The novel bears no relation to the Will Smith movie of the same name.  Sam Holland is a serious novelist whose serious novels have garnered moderately positive reviews but minimal sales.  In order to pay his bills he has taken to churning out pseudonymous quickies like An Intelligent Woman's Guide to Pro Football and Traveling With Your Pet, which he finds embarrassing but remunerative.  But now, his latest bit of pulp, Visitors from Above, has tapped into UFO and millennial hysteria and is rocketing its way up the bestseller list.  Suddenly, the talk show circuit is clamoring for John Recliffe, his alias, and Sam finds himself dealing with the whackos of talk radio while pretending to be someone he isn't and defending a book that he doesn't believe in.  Meanwhile, his deeply disturbed son has discovered a letter from Sam's jilted lover and the son, who has inappropriate feelings towards his own mother, has disappeared, taking the letter with him.  While Sam's wife desperately searches for the boy, Sam is on the road hawking books, terrified that she'll find out about his infidelity.  At the very moment of his great success as an author, his life is falling apart and he's so embarrassed by the schlock he's written, that he can't even enjoy his moment of fame.

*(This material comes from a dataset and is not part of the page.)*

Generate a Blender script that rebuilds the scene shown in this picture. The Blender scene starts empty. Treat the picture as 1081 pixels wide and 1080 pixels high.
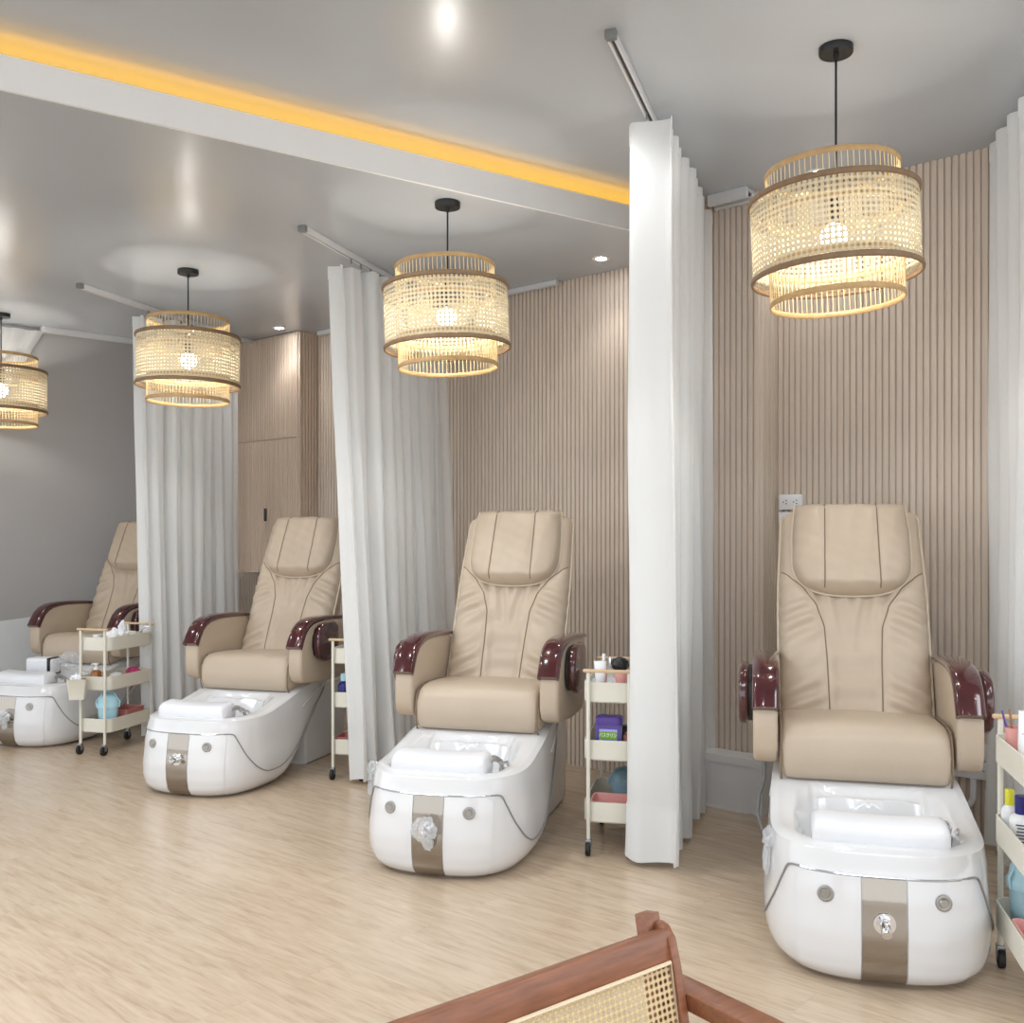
import bpy, bmesh, math, random
from mathutils import Vector, Matrix
random.seed(7)
PI = math.pi
C = bpy.context.scene.collection
F = 1050.0            # focal length in pixels of the 1081 px wide picture
H = 1.35              # eye height
LO, HI = 2.94, 3.13   # lower and raised ceiling

# ------------------------------------------------------------------ materials
def lin(c):
    c = c / 255.0
    return c / 12.92 if c <= 0.04045 else ((c + 0.055) / 1.055) ** 2.4
def rgb(r, g, b): return (lin(r), lin(g), lin(b), 1)
def mat(name, col, rough=0.5, metal=0.0, coat=0.0, bump=0.0, bscale=60, var=0.0, vscale=8, alpha=1.0, emis=None, estr=0, trans=0.0, stretch=None):
    m = bpy.data.materials.new(name); m.use_nodes = True
    nt = m.node_tree; N = nt.nodes; L = nt.links
    b = N['Principled BSDF']
    b.inputs['Base Color'].default_value = col
    b.inputs['Roughness'].default_value = rough
    b.inputs['Metallic'].default_value = metal
    b.inputs['Coat Weight'].default_value = coat
    b.inputs['Coat Roughness'].default_value = 0.06
    b.inputs['Alpha'].default_value = alpha
    b.inputs['Transmission Weight'].default_value = trans
    if emis: b.inputs['Emission Color'].default_value = emis; b.inputs['Emission Strength'].default_value = estr
    tc = N.new('ShaderNodeTexCoord'); mp = N.new('ShaderNodeMapping')
    L.new(tc.outputs['Object'], mp.inputs['Vector'])
    if stretch: mp.inputs['Scale'].default_value = stretch
    nz = N.new('ShaderNodeTexNoise'); nz.inputs['Scale'].default_value = vscale; nz.inputs['Detail'].default_value = 5
    L.new(mp.outputs[0], nz.inputs['Vector'])
    mr = N.new('ShaderNodeMapRange'); mr.inputs[1].default_value = 0.3; mr.inputs[2].default_value = 0.7
    mr.inputs[3].default_value = 1 - var; mr.inputs[4].default_value = 1 + var
    L.new(nz.outputs[0], mr.inputs[0])
    mx = N.new('ShaderNodeVectorMath'); mx.operation = 'SCALE'; mx.inputs[0].default_value = col[:3]
    L.new(mr.outputs[0], mx.inputs['Scale']); L.new(mx.outputs[0], b.inputs['Base Color'])
    if bump > 0:
        n2 = N.new('ShaderNodeTexNoise'); n2.inputs['Scale'].default_value = bscale; n2.inputs['Detail'].default_value = 3
        L.new(mp.outputs[0], n2.inputs['Vector'])
        bp = N.new('ShaderNodeBump'); bp.inputs['Strength'].default_value = bump; bp.inputs['Distance'].default_value = 0.01
        L.new(n2.outputs[0], bp.inputs['Height']); L.new(bp.outputs[0], b.inputs['Normal'])
    return m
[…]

Much of this book really has the feel of an Oprah book for guys.  Sam after all is the sole party responsible for the complete hash he's made of his life and listening to him bitch about it for 300+ pages strains our patience.  Oddly enough, there are several plotlines that are raised briefly but then peter out or are forgotten--specifically his father is a frustrated wannabe actor and offers to portray John Retcliffe for him and after brief interludes with the wife and son they are pretty much dropped and we discover their fates in a hurried wrap up.  In fact, there does not appear to be any organic reason for the book to end when it does.  There's sort of the jarring sensation of a James Clavell ending, where you're reading along and all of a sudden a tsunami sweeps in and the story's over.  I ended up both glad to be rid of Sam, his family and friends, and curious as to what the heck had happened to the rest of the book; whole other sections are implied but curiously absent.  I'm not saying their inclusion would have improved the book, more that they take on the quality of an amputated limb, itching as if it were still there, but ever unscratchable.  But there is one thing that redeems all of these weaknesses--the book is pretty funny.  Not hah-hah funny, but funny in its wry treatment of today's pop culture and the profoundly odd dynamics of the modern family.

If you can get past the truly annoying characters and the prospect of yet another book with adultery as the main plotline, you're left with a mildly amusing and sometimes even thought-provoking read.  And to my great surprise, I found numerous references to Endless Love in the reviews I looked at and they generally appear to indicate that it is a terrific book.  Who'da thunk it?